• TASK STATEMENT: Pictures stay out. Extract the lines below from the first one through the line with "from mathutils import Vector, Matrix", both included.

── DATASET SECTION ──

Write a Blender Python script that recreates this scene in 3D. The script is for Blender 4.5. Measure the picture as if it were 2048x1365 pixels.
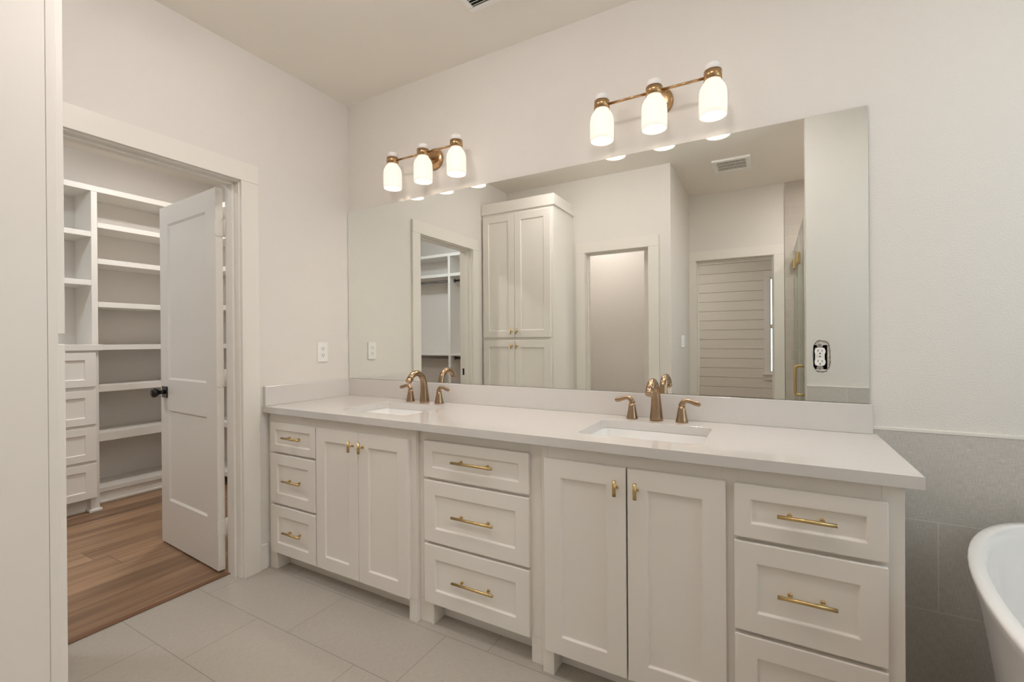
import bpy, bmesh, math, random
from mathutils import Vector, Matrix

for o in list(bpy.data.objects):
    bpy.data.objects.remove(o, do_unlink=True)
scene = bpy.context.scene
COL = scene.collection
PI = math.pi

# ------------------------------------------------------------------ camera
cam_d = bpy.data.cameras.new('camera')
cam_d.sensor_width = 36.0
cam_d.sensor_fit = 'HORIZONTAL'
cam_d.lens = 913.063 / 2048 * 36.0
cam_d.clip_start = 0.02
cam = bpy.data.objects.new('camera', cam_d)
COL.objects.link(cam)
_r = Vector((0.87183878, 0.48973957, -0.00723156))
_u = Vector((0.0052808, 0.00536479, 0.99997167))
_f = Vector((-0.48976449, 0.87185226, -0.00209102))
M = Matrix.Identity(4)
for i in range(3):
    M[i][0] = _r[i]; M[i][1] = _u[i]; M[i][2] = -_f[i]
M[0][3], M[1][3], M[2][3] = 2.3603, -2.0555, 1.2139
cam.matrix_world = M
scene.camera = cam

# ------------------------------------------------------------------ world, exposure
w = bpy.data.worlds.new('sky')
scene.world = w
w.use_nodes = True
bg = w.node_tree.nodes['Background']
bg.inputs['Color'].default_value = (0.80, 0.90, 1.0, 1)
bg.inputs['Strength'].default_value = 1.1
vs = scene.view_settings
vs.view_transform = 'Standard'
vs.look = 'None'
vs.exposure = 1.38
vs.gamma = 1.0
vs.use_curve_mapping = False
cy = scene.cycles
cy.max_bounces = 12
cy.diffuse_bounces = 6
cy.glossy_bounces = 6
cy.transmission_bounces = 6
cy.transparent_max_bounces = 10
cy.sample_clamp_indirect = 6.0
cy.use_denoising = True
cy.caustics_refractive = False
cy.blur_glossy = 0.5

LAMP_E = 0.31          # glowing glass shades
LAMP_COL = (1.0, 0.87, 0.73)
BULB_E = 40.0         # bulbs inside the shades
CAN_E = 26.0          # added recessed fill light over the tub, out of view
CAN_COL = (1.0, 0.945, 0.925)
DOME_E = 13.0  # added dome fills that even out the bathroom from out of view
SHOWER_E = 110.0  # unseen fill added in the shower to lift the corridor
HALL_E = 130.0  # unseen fill added to brighten the hall
CLOSET_E = 62.0  # unseen fill added for the closet's rear shelves
CLOSET_E2 = 27.0  # unseen cool fill added near the hanging rods
CLOSET_COL = (1.0, 0.97, 0.94)
WC_E = 70.0  # unseen fill added to brighten the toilet room


# ------------------------------------------------------------------ materials
def srgb(r, g, b):
    def f(c):
        c /= 255.0
        return c / 12.92 if c <= 0.04045 else ((c + 0.055) / 1.055) ** 2.4
    return (f(r), f(g), f(b), 1)


def new_mat(name):
    m = bpy.data.materials.new(name)
    m.use_nodes = True
    nt = m.node_tree
    return m, nt, nt.nodes['Principled BSDF']


def plain(name, col, rough=0.5, metal=0.0, spec=0.5, bump=0.0, bscale=200.0, var=0.0, vscale=6.0, bdist=0.002, coat=0.0, detail=3.0):
    m, nt, p = new_mat(name)
    p.inputs['Base Color'].default_value = col
    p.inputs['Roughness'].default_value = rough
    p.inputs['Metallic'].default_value = metal
    p.inputs['Specular IOR Level'].default_value = spec
    p.inputs['Coat Weight'].default_value = coat
    tc = nt.nodes.new('ShaderNodeTexCoord')
    if bump > 0:
        n = nt.nodes.new('ShaderNodeTexNoise')
        n.inputs['Scale'].default_value = bscale
        n.inputs['Detail'].default_value = detail
        b = nt.nodes.new('ShaderNodeBump')
        b.inputs['Strength'].default_value = bump
        b.inputs['Distance'].default_value = bdist
        nt.links.new(tc.outputs['Object'], n.inputs['Vector'])
        nt.links.new(n.outputs['Fac'], b.inputs['Height'])
        nt.links.new(b.outputs['Normal'], p.inputs['Normal'])
    if var > 0:
        n2 = nt.nodes.new('ShaderNodeTexNoise')
        n2.inputs['Scale'].default_value = vscale
        n2.inputs['Detail'].default_value = 5
        mx = nt.nodes.new('ShaderNodeMix')
        mx.data_type = 'RGBA'
        mx.inputs['A'].default_value = tuple(c * (1 - var) for c in col[:3]) + (1,)
        mx.inputs['B'].default_value = tuple(min(1, c * (1 + var)) for c in col[:3]) + (1,)
        nt.links.new(tc.outputs['Object'], n2.inputs['Vector'])
        nt.links.new(n2.outputs['Fac'], mx.inputs['Factor'])
        nt.links.new(mx.outputs['Result'], p.inputs['Base Color'])
    return m


def emit(name, col, e):
    m, nt, p = new_mat(name)
    p.inputs['Base Color'].default_value = (0.4, 0.4, 0.39, 1)
    p.inputs['Emission Color'].default_value = tuple(col) + (1,)
    p.inputs['Emission Strength'].default_value = e
    return m


def brushed(name, col, rough):
    m, nt, p = new_mat(name)
    p.inputs['Base Color'].default_value = col
    p.inputs['Metallic'].default_value = 1.0
    tc = nt.nodes.new('ShaderNodeTexCoord')
    mp = nt.nodes.new('ShaderNodeMapping')
    mp.inputs['Scale'].default_value = (60, 60, 1500)
    n = nt.nodes.new('ShaderNodeTexNoise')
    n.inputs['Scale'].default_value = 1.0
    mr = nt.nodes.new('ShaderNodeMapRange')
    mr.inputs['To Min'].default_value = rough - 0.06
    mr.inputs['To Max'].default_value = rough + 0.08
    nt.links.new(tc.outputs['Object'], mp.inputs['Vector'])
    nt.links.new(mp.outputs['Vector'], n.inputs['Vector'])
    nt.links.new(n.outputs['Fac'], mr.inputs['Value'])
    nt.links.new(mr.outputs['Result'], p.inputs['Roughness'])
    return m


def linen_tile(name, c0, c1, axes, tw, th, off, shift, grout, rough=0.45, gw=0.003):
    """large woven-look porcelain tile.  axes = (u, v) world axes; rows run along v with a
    joint shift per row;  off = (u0, v0) of one joint crossing."""
    m, nt, p = new_mat(name)
    N, L = nt.nodes.new, nt.links.new
    geo = N('ShaderNodeNewGeometry')
    sep = N('ShaderNodeSeparateXYZ')
    L(geo.outputs['Position'], sep.inputs[0])
    ax = {'x': 0, 'y': 1, 'z': 2}
    U, V = sep.outputs[ax[axes[0]]], sep.outputs[ax[axes[1]]]

    def math_(op, a, b=None, c=None):
        n = N('ShaderNodeMath'); n.operation = op
        for i, s in enumerate((a, b, c)):
            if s is None: continue
            if isinstance(s, (int, float)): n.inputs[i].default_value = s
            else: L(s, n.inputs[i])
        return n.outputs[0]
    v = math_('DIVIDE', math_('SUBTRACT', V, off[1]), th)
    row = math_('FLOOR', v)
    u = math_('DIVIDE', math_('SUBTRACT', U, off[0]), tw)
    u = math_('SUBTRACT', u, math_('MULTIPLY', row, shift))
    fu, fv = math_('FRACT', u), math_('FRACT', v)
    du = math_('MULTIPLY', math_('MINIMUM', fu, math_('SUBTRACT', 1.0, fu)), tw)
    dv = math_('MULTIPLY', math_('MINIMUM', fv, math_('SUBTRACT', 1.0, fv)), th)
    d = math_('MINIMUM', du, dv)
    g = math_('LESS_THAN', d, gw / 2)
    # woven look: two stretched noises crossing
    def streak(sx, sy, seed):
        cb = N('ShaderNodeCombineXYZ')
        L(math_('MULTIPLY', U, sx), cb.inputs[0])
        L(math_('MULTIPLY', V, sy), cb.inputs[1])
        cb.inputs[2].default_value = seed
        n = N('ShaderNodeTexNoise'); n.inputs['Scale'].default_value = 1.0
        n.inputs['Detail'].default_value = 2.0
        L(cb.outputs[0], n.inputs['Vector'])
        return n.outputs['Fac']
    s = math_('MULTIPLY', math_('ADD', streak(40, 700, 1.0), streak(700, 40, 5.0)), 0.5)
    cbt = N('ShaderNodeCombineXYZ')
    L(math_('FLOOR', u), cbt.inputs[0]); L(row, cbt.inputs[1])
    wn = N('ShaderNodeTexWhiteNoise'); wn.noise_dimensions = '3D'
    L(cbt.outputs[0], wn.inputs['Vector'])
    s2 = math_('ADD', math_('MULTIPLY', math_('SUBTRACT', s, 0.5), 2.9), 0.5)
    s2 = math_('ADD', s2, math_('MULTIPLY', math_('SUBTRACT', wn.outputs['Value'], 0.5), 0.18))
    mx = N('ShaderNodeMix'); mx.data_type = 'RGBA'
    mx.inputs['A'].default_value = c0; mx.inputs['B'].default_value = c1
    L(s2, mx.inputs['Factor'])
    mg = N('ShaderNodeMix'); mg.data_type = 'RGBA'
    L(mx.outputs['Result'], mg.inputs['A']); mg.inputs['B'].default_value = grout
    L(g, mg.inputs['Factor'])
    L(mg.outputs['Result'], p.inputs['Base Color'])
    p.inputs['Roughness'].default_value = rough
    h = math_('SUBTRACT', math_('MULTIPLY', s, 0.25), g)
    b = N('ShaderNodeBump'); b.inputs['Strength'].default_value = 0.25; b.inputs['Distance'].default_value = 0.0012
    L(h, b.inputs['Height']); L(b.outputs['Normal'], p.inputs['Normal'])
    return m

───

• TASK OUTPUT:
Write a Blender Python script that recreates this scene in 3D. The script is for Blender 4.5. Measure the picture as if it were 2048x1365 pixels.
import bpy, bmesh, math, random
from mathutils import Vector, Matrix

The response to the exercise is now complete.